### Your objective
Restate word for word the lines that begin the listing and end with the line holding "0.10, 0.085), hue=0.3)".

### Data excerpt
· · · · ·

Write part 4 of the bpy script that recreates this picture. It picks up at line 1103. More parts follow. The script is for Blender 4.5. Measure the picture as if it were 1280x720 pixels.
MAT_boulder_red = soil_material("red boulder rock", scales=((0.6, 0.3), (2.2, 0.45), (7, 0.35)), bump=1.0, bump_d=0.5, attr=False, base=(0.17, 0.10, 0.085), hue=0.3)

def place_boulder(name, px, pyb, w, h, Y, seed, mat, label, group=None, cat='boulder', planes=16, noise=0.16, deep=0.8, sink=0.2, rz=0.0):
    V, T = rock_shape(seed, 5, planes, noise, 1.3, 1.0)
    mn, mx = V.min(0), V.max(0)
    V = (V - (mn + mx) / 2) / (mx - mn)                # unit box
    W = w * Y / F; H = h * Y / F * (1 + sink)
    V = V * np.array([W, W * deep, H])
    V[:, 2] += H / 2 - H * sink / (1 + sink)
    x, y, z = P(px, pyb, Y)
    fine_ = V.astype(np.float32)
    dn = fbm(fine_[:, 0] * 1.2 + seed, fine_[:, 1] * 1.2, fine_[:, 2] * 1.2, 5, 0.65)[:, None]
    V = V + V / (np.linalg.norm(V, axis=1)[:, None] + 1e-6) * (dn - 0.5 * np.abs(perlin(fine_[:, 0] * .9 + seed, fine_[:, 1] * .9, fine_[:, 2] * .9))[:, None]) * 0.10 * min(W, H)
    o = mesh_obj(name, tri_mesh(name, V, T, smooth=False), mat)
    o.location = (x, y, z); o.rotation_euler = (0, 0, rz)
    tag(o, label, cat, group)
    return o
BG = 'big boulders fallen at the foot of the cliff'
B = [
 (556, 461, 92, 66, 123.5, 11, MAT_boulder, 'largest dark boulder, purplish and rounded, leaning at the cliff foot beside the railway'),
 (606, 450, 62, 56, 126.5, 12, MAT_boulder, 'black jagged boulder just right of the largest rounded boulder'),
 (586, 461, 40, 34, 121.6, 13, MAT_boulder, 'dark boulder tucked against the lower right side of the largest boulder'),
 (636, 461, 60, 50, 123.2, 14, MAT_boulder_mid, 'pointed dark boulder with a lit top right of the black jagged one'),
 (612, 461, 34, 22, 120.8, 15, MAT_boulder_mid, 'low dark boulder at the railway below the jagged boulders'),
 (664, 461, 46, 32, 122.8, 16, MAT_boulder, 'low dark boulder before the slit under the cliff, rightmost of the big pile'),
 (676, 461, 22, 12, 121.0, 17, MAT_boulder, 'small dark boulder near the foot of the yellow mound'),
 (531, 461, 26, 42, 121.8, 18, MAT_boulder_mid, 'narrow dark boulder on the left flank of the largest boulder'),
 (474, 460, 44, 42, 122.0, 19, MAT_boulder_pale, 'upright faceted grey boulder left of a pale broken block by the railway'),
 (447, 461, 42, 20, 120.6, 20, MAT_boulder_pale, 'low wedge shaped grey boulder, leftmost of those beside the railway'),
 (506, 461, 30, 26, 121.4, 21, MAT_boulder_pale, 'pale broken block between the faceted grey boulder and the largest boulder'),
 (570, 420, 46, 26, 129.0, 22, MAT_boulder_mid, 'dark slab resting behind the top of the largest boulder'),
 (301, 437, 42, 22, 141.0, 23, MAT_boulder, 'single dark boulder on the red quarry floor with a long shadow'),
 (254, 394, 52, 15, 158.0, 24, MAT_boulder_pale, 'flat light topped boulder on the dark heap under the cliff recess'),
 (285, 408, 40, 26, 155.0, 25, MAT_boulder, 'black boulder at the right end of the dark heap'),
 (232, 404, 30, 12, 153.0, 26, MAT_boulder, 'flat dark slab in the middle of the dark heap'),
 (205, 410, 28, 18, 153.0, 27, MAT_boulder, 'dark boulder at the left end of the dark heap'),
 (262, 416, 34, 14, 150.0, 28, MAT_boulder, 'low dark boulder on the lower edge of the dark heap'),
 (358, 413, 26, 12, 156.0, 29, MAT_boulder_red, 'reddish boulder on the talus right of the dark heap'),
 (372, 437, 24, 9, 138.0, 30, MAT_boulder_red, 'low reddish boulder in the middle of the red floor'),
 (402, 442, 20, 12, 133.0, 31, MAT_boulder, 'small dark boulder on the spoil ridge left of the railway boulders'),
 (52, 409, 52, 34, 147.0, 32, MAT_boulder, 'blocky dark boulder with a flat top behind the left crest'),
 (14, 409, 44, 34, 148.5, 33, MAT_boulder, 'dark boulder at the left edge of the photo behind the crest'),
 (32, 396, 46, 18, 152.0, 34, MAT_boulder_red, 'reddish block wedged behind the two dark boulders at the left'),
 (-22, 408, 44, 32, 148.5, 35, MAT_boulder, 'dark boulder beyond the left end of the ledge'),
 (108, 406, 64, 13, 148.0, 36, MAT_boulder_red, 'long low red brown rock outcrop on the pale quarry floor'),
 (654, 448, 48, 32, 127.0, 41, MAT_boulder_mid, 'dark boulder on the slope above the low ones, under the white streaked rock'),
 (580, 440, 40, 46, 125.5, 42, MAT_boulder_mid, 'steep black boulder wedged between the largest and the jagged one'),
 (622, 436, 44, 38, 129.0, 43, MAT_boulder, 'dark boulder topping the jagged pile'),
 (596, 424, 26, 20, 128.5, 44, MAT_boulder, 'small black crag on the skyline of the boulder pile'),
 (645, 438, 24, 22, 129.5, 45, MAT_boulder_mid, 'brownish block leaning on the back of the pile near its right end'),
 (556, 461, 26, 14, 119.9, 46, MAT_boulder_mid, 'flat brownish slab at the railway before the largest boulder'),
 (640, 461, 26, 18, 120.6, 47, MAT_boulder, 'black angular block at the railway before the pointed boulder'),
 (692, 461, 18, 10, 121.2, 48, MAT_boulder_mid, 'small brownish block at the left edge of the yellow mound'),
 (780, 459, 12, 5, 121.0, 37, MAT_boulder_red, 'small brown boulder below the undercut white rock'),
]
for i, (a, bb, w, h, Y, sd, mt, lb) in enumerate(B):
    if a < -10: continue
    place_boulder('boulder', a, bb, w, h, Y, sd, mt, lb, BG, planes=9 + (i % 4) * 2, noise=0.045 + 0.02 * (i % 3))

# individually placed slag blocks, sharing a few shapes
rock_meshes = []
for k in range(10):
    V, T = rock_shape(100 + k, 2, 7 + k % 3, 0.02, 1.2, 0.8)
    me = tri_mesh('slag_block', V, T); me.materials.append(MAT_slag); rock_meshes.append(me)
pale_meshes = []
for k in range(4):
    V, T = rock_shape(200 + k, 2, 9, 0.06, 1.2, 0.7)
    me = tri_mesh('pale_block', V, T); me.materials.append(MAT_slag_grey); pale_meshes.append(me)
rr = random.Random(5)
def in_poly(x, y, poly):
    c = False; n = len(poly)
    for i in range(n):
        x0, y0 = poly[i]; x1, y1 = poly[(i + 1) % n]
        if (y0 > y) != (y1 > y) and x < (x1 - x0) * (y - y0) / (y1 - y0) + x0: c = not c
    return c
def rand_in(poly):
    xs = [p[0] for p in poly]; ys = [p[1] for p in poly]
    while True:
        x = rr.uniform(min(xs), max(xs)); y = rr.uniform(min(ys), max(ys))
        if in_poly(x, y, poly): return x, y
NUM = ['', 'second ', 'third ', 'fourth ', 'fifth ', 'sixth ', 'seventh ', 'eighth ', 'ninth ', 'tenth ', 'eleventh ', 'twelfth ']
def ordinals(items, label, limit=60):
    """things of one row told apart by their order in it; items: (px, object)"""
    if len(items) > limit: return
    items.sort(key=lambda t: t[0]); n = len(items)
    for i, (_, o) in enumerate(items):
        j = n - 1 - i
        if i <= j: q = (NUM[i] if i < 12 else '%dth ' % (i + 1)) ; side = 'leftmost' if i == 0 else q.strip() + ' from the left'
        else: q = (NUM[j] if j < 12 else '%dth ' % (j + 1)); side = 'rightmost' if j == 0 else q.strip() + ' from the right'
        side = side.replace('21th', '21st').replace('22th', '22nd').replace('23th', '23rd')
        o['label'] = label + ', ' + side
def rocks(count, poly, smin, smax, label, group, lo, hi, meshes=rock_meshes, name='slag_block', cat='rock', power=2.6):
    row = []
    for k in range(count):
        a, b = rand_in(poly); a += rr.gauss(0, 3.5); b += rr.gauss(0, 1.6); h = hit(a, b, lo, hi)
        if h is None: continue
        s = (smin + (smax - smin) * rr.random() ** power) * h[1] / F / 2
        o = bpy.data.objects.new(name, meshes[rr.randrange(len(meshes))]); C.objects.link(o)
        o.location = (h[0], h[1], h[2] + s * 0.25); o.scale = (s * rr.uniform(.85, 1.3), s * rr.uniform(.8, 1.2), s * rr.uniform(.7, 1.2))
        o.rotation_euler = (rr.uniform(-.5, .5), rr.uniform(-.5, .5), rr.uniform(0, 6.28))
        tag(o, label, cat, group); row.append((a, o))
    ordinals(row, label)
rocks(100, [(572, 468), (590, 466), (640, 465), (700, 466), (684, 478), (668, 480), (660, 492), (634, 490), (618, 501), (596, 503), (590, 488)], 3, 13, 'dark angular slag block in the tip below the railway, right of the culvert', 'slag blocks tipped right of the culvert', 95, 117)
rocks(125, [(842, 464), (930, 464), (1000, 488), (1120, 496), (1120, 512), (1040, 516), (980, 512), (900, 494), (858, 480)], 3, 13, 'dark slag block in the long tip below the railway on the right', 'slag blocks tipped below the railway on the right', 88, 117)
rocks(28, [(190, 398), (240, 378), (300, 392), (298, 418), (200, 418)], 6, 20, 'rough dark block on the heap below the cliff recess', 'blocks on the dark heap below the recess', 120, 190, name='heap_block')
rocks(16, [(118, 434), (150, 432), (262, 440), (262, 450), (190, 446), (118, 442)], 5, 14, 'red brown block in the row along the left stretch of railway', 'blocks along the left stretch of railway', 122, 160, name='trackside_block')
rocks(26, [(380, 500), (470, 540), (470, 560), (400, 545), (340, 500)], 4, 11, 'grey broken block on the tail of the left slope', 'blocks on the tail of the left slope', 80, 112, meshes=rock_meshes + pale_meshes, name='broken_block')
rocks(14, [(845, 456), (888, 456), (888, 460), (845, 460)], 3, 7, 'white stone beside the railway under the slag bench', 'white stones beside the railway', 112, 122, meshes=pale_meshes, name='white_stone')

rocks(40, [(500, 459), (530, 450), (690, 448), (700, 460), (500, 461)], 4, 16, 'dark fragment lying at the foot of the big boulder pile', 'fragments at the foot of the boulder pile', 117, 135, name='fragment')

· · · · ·

### Response to this exercise
Write part 4 of the bpy script that recreates this picture. It picks up at line 1103. More parts follow. The script is for Blender 4.5. Measure the picture as if it were 1280x720 pixels.
MAT_boulder_red = soil_material("red boulder rock", scales=((0.6, 0.3), (2.2, 0.45), (7, 0.35)), bump=1.0, bump_d=0.5, attr=False, base=(0.17, 0.10, 0.085), hue=0.3)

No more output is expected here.